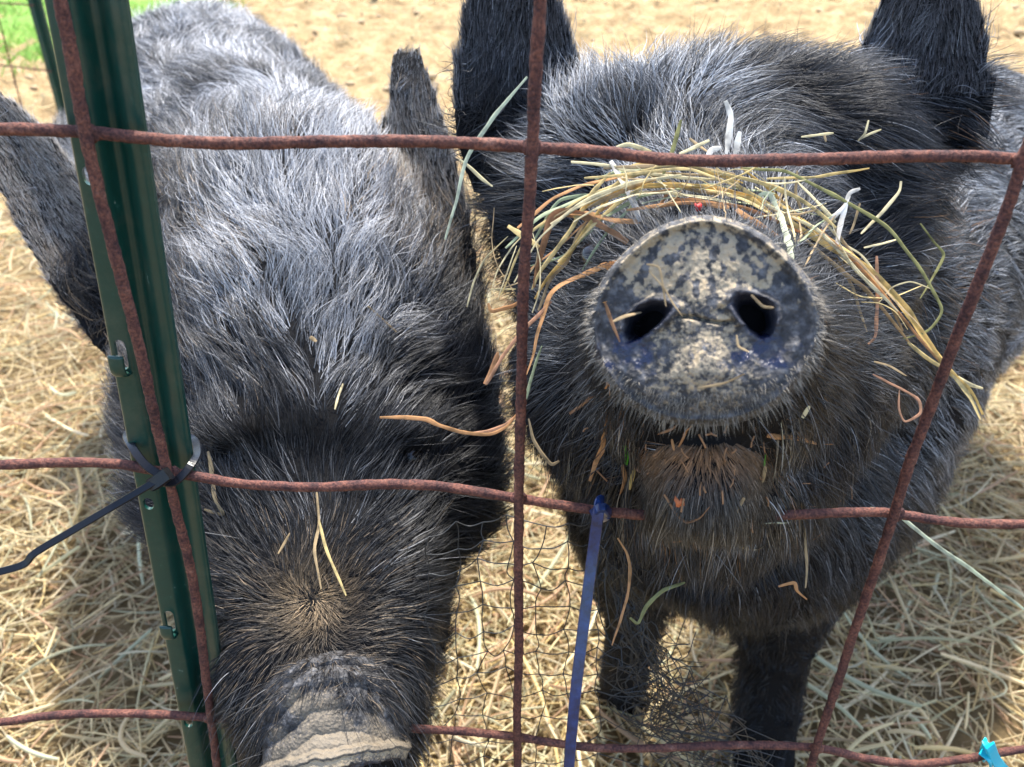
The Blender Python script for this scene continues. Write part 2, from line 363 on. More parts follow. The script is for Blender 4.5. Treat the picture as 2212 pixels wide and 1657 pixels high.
xs_ = [-.60, -.452, -.305]+[.315, .465, .61]
for X_ in xs_:
    V, Fc = tube(spline([(X_, FY+VW, 0.0), (X_+.004, FY+VW, .3), (X_-.003, FY+VW, .62), (X_, FY+VW, 1.02)], 160), .00205, ns=10, jitter=.10); mesh('wire', V, Fc, M_rust, fence)
for Z_ in (.10, .235, .865, 1.01):
    V, Fc = tube(spline([(-.95, FY, Z_), (-.4, FY, Z_+.004), (.1, FY, Z_-.004), (.5, FY, Z_+.003), (.95, FY, Z_)], 300), .00205, ns=10, jitter=.10); mesh('wire', V, Fc, M_rust, fence)
for k, (x, y) in enumerate([(190, 289), (1151, 320), (2208, 344), (373, 1024), (1120, 1077), (1936, 1110), (456, 1551), (1116, 1592), (1766, 1616)]):
    th_ = np.linspace(0, np.pi, 14); ph_ = np.linspace(0, 2*np.pi, 24, endpoint=False)
    U = np.array([[math.sin(a)*math.cos(b), math.sin(a)*math.sin(b), math.cos(a)] for a in th_ for b in ph_])
    V = U*(1+.22*fbm(U+k*3.1, 2.2, 3, N3)[:, None])*np.array([.0033, .0025, .0033])+aty(x, y, FY-.0016)
    Fc = [(i*24+j, i*24+(j+1) % 24, (i+1)*24+(j+1) % 24, (i+1)*24+j) for i in range(13) for j in range(24)]
    mesh('weld', V, Fc, M_rust, fence)
# ------------------------------------------------------------------ green steel post
def post(name, top, bot, halfw, label, holes=True):
    e = empty(name, tuple(bot)); tag(e, label, 'fence post')
    ax = nrm(top-bot); L = np.linalg.norm(top-bot); xr = nrm(np.array([1, 0, 0])-ax*ax[0]); dp = np.cross(ax, xr); dp = dp*np.sign(dp[1])
    s = halfw/.0125
    prof = np.array([(-12.5, 3.6), (-12.3, 1.2), (-11.6, .3), (-10.6, 0), (-7, .2), (-4.6, .5), (-3.4, 1.4), (-2.4, 4.6), (-1.6, 7.0), (-.6, 7.9), (1.2, 7.9), (2.4, 7.0), (4, 4.8), (7, 2.4), (10, 1.2), (11.6, .9), (12.3, 1.3), (12.5, 3.2)])*.001*s
    th = .0016*s
    tn = nrm(np.gradient(prof, axis=0)); nn_ = np.stack([-tn[:, 1], tn[:, 0]], -1)
    ring = np.vstack([prof, (prof+nn_*th)[::-1]]); m = len(ring); zs = np.linspace(0, L, 60)
    V = (bot+ax*zs[:, None])[:, None]+xr*ring[None, :, :1]+dp*ring[None, :, 1:]
    V = V.reshape(-1, 3)
    Fc = [(i*m+j, i*m+(j+1) % m, (i+1)*m+(j+1) % m, (i+1)*m+j) for i in range(59) for j in range(m)]
    Fc += [tuple(range(m))[::-1], tuple(59*m+k for k in range(m))]
    o = mesh('channel', V, Fc, M_post, e, smooth=True)
    bm = bmesh.new(); bm.from_mesh(o.data); bmesh.ops.recalc_face_normals(bm, faces=bm.faces); bm.to_mesh(o.data); bm.free()
    if holes:
        cuts = []
        for (px, py, hl) in holes:
            q = nearest_on(bot, ax, px, py); cpt = q+xr*(-8.0*.001*s)
            k = np.linspace(0, 2*np.pi, 20, endpoint=False)
            rr_ = .0026*s
            Lc = hl*rr_
            pr = [xr*rr_*np.cos(t)*.8+ax*(rr_*np.sin(t)+np.sign(np.sin(t))*Lc) for t in k]
            Vc = np.array([cpt-dp*.01+v for v in pr]+[cpt+dp*.004+v for v in pr]); m2 = 20
            Fq = [(j, (j+1) % m2, m2+(j+1) % m2, m2+j) for j in range(m2)]+[tuple(range(m2))[::-1], tuple(range(m2, 2*m2))]
            cuts.append((Vc, Fq))
            if hl > .8:       # a hook tab punched out below the slot
                hp = cpt-ax*(Lc+rr_*1.2); t = np.linspace(0, 1, 9)
                path = np.array([hp+dp*(.0005)+ax*-.001, hp-dp*.0035+ax*.0004, hp-dp*.0052+ax*.004, hp-dp*.0050+ax*.0095])
                Vh, Fh = tube(spline(path, 14), .0030*s, .0009, ns=10, up=tuple(dp)); mesh('hook', Vh, Fh, M_post, e)
        Vc, Fq = join(cuts); co = mesh('cutter', Vc, Fq, M_post, smooth=False)
        bm = bmesh.new(); bm.from_mesh(co.data); bmesh.ops.recalc_face_normals(bm, faces=bm.faces); bm.to_mesh(co.data); bm.free()
        md = o.modifiers.new('b', 'BOOLEAN'); md.operation = 'DIFFERENCE'; md.object = co; md.solver = 'EXACT'
        bpy.context.view_layer.update(); dg = bpy.context.evaluated_depsgraph_get()
        me = bpy.data.meshes.new_from_object(o.evaluated_get(dg)); o.modifiers.clear(); o.data = me
        bpy.data.objects.remove(co)
    try:
        o.data.set_sharp_from_angle(angle=R(50))
    except Exception: pass
    return e
def nearest_on(o, d, px, py):
    ray = nrm(at(px, py, 1.0)-np.array([0, 0, CH])); c = np.array([0, 0, CH]); w0 = o-c
    a, b_, c_ = d@d, d@ray, ray@ray; dd, e = d@w0, ray@w0; t = (b_*e-c_*dd)/(a*c_-b_*b_); return o+d*t
PY_ = .292
tp, bp = aty(180, 0, PY_), aty(457, 1657, PY_)
dv = (bp-tp)/np.linalg.norm(bp-tp); topp = tp-dv*.14; bott = bp+dv*((bp[2]+.12)/-dv[2])
post('fence_post', topp, bott, .0127, 'glossy dark green steel fence post between the wire and the left pig',
     holes=[(230, 385, .25), (275, 775, 1.5), (345, 1095, .2), (385, 1350, 1.6), (430, 1568, .2), (200, 150, .0)][:5])
f0 = atg(150, 285); t0 = f0+np.array([-.02, .03, .95])
post('fence_post', t0, f0-np.array([0, 0, .1]), .020, 'thin distant green steel post at the edge of the grass', holes=None)
ff = empty('wire_fence', tuple(f0)); tag(ff, 'old thin wire fence beyond the distant green post', 'fence')
for hgt in (.18, .36, .55, .76):
    V, Fc = tube(spline([f0+[0, -.012, hgt], f0+[-.5, .3, hgt-.02], f0+[-1.2, .75, hgt], f0+[-2.4, 1.5, hgt]], 40), .0022, ns=6); mesh('wire', V, Fc, M_rust, ff)
for k in range(1, 13):
    q = f0+np.array([-.19*k, .12*k, 0]); V, Fc = tube(spline([q+[0, 0, .0], q+[.01, 0, .4], q+[0, 0, .86]], 10), .0022, ns=6); mesh('wire', V, Fc, M_rust, ff)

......

Copy the material above in full and exactly, skipping pictures.

The Blender Python script for this scene continues. Write part 2, from line 363 on. More parts follow. The script is for Blender 4.5. Treat the picture as 2212 pixels wide and 1657 pixels high.
xs_ = [-.60, -.452, -.305]+[.315, .465, .61]
for X_ in xs_:
    V, Fc = tube(spline([(X_, FY+VW, 0.0), (X_+.004, FY+VW, .3), (X_-.003, FY+VW, .62), (X_, FY+VW, 1.02)], 160), .00205, ns=10, jitter=.10); mesh('wire', V, Fc, M_rust, fence)
for Z_ in (.10, .235, .865, 1.01):
    V, Fc = tube(spline([(-.95, FY, Z_), (-.4, FY, Z_+.004), (.1, FY, Z_-.004), (.5, FY, Z_+.003), (.95, FY, Z_)], 300), .00205, ns=10, jitter=.10); mesh('wire', V, Fc, M_rust, fence)
for k, (x, y) in enumerate([(190, 289), (1151, 320), (2208, 344), (373, 1024), (1120, 1077), (1936, 1110), (456, 1551), (1116, 1592), (1766, 1616)]):
    th_ = np.linspace(0, np.pi, 14); ph_ = np.linspace(0, 2*np.pi, 24, endpoint=False)
    U = np.array([[math.sin(a)*math.cos(b), math.sin(a)*math.sin(b), math.cos(a)] for a in th_ for b in ph_])
    V = U*(1+.22*fbm(U+k*3.1, 2.2, 3, N3)[:, None])*np.array([.0033, .0025, .0033])+aty(x, y, FY-.0016)
    Fc = [(i*24+j, i*24+(j+1) % 24, (i+1)*24+(j+1) % 24, (i+1)*24+j) for i in range(13) for j in range(24)]
    mesh('weld', V, Fc, M_rust, fence)
# ------------------------------------------------------------------ green steel post
def post(name, top, bot, halfw, label, holes=True):
    e = empty(name, tuple(bot)); tag(e, label, 'fence post')
    ax = nrm(top-bot); L = np.linalg.norm(top-bot); xr = nrm(np.array([1, 0, 0])-ax*ax[0]); dp = np.cross(ax, xr); dp = dp*np.sign(dp[1])
    s = halfw/.0125
    prof = np.array([(-12.5, 3.6), (-12.3, 1.2), (-11.6, .3), (-10.6, 0), (-7, .2), (-4.6, .5), (-3.4, 1.4), (-2.4, 4.6), (-1.6, 7.0), (-.6, 7.9), (1.2, 7.9), (2.4, 7.0), (4, 4.8), (7, 2.4), (10, 1.2), (11.6, .9), (12.3, 1.3), (12.5, 3.2)])*.001*s
    th = .0016*s
    tn = nrm(np.gradient(prof, axis=0)); nn_ = np.stack([-tn[:, 1], tn[:, 0]], -1)
    ring = np.vstack([prof, (prof+nn_*th)[::-1]]); m = len(ring); zs = np.linspace(0, L, 60)
    V = (bot+ax*zs[:, None])[:, None]+xr*ring[None, :, :1]+dp*ring[None, :, 1:]
    V = V.reshape(-1, 3)
    Fc = [(i*m+j, i*m+(j+1) % m, (i+1)*m+(j+1) % m, (i+1)*m+j) for i in range(59) for j in range(m)]
    Fc += [tuple(range(m))[::-1], tuple(59*m+k for k in range(m))]
    o = mesh('channel', V, Fc, M_post, e, smooth=True)
    bm = bmesh.new(); bm.from_mesh(o.data); bmesh.ops.recalc_face_normals(bm, faces=bm.faces); bm.to_mesh(o.data); bm.free()
    if holes:
        cuts = []
        for (px, py, hl) in holes:
            q = nearest_on(bot, ax, px, py); cpt = q+xr*(-8.0*.001*s)
            k = np.linspace(0, 2*np.pi, 20, endpoint=False)
            rr_ = .0026*s
            Lc = hl*rr_
            pr = [xr*rr_*np.cos(t)*.8+ax*(rr_*np.sin(t)+np.sign(np.sin(t))*Lc) for t in k]
            Vc = np.array([cpt-dp*.01+v for v in pr]+[cpt+dp*.004+v for v in pr]); m2 = 20
            Fq = [(j, (j+1) % m2, m2+(j+1) % m2, m2+j) for j in range(m2)]+[tuple(range(m2))[::-1], tuple(range(m2, 2*m2))]
            cuts.append((Vc, Fq))
            if hl > .8:       # a hook tab punched out below the slot
                hp = cpt-ax*(Lc+rr_*1.2); t = np.linspace(0, 1, 9)
                path = np.array([hp+dp*(.0005)+ax*-.001, hp-dp*.0035+ax*.0004, hp-dp*.0052+ax*.004, hp-dp*.0050+ax*.0095])
                Vh, Fh = tube(spline(path, 14), .0030*s, .0009, ns=10, up=tuple(dp)); mesh('hook', Vh, Fh, M_post, e)
        Vc, Fq = join(cuts); co = mesh('cutter', Vc, Fq, M_post, smooth=False)
        bm = bmesh.new(); bm.from_mesh(co.data); bmesh.ops.recalc_face_normals(bm, faces=bm.faces); bm.to_mesh(co.data); bm.free()
        md = o.modifiers.new('b', 'BOOLEAN'); md.operation = 'DIFFERENCE'; md.object = co; md.solver = 'EXACT'
        bpy.context.view_layer.update(); dg = bpy.context.evaluated_depsgraph_get()
        me = bpy.data.meshes.new_from_object(o.evaluated_get(dg)); o.modifiers.clear(); o.data = me
        bpy.data.objects.remove(co)
    try:
        o.data.set_sharp_from_angle(angle=R(50))
    except Exception: pass
    return e
def nearest_on(o, d, px, py):
    ray = nrm(at(px, py, 1.0)-np.array([0, 0, CH])); c = np.array([0, 0, CH]); w0 = o-c
    a, b_, c_ = d@d, d@ray, ray@ray; dd, e = d@w0, ray@w0; t = (b_*e-c_*dd)/(a*c_-b_*b_); return o+d*t
PY_ = .292
tp, bp = aty(180, 0, PY_), aty(457, 1657, PY_)
dv = (bp-tp)/np.linalg.norm(bp-tp); topp = tp-dv*.14; bott = bp+dv*((bp[2]+.12)/-dv[2])
post('fence_post', topp, bott, .0127, 'glossy dark green steel fence post between the wire and the left pig',
     holes=[(230, 385, .25), (275, 775, 1.5), (345, 1095, .2), (385, 1350, 1.6), (430, 1568, .2), (200, 150, .0)][:5])
f0 = atg(150, 285); t0 = f0+np.array([-.02, .03, .95])
post('fence_post', t0, f0-np.array([0, 0, .1]), .020, 'thin distant green steel post at the edge of the grass', holes=None)
ff = empty('wire_fence', tuple(f0)); tag(ff, 'old thin wire fence beyond the distant green post', 'fence')
for hgt in (.18, .36, .55, .76):
    V, Fc = tube(spline([f0+[0, -.012, hgt], f0+[-.5, .3, hgt-.02], f0+[-1.2, .75, hgt], f0+[-2.4, 1.5, hgt]], 40), .0022, ns=6); mesh('wire', V, Fc, M_rust, ff)
for k in range(1, 13):
    q = f0+np.array([-.19*k, .12*k, 0]); V, Fc = tube(spline([q+[0, 0, .0], q+[.01, 0, .4], q+[0, 0, .86]], 10), .0022, ns=6); mesh('wire', V, Fc, M_rust, ff)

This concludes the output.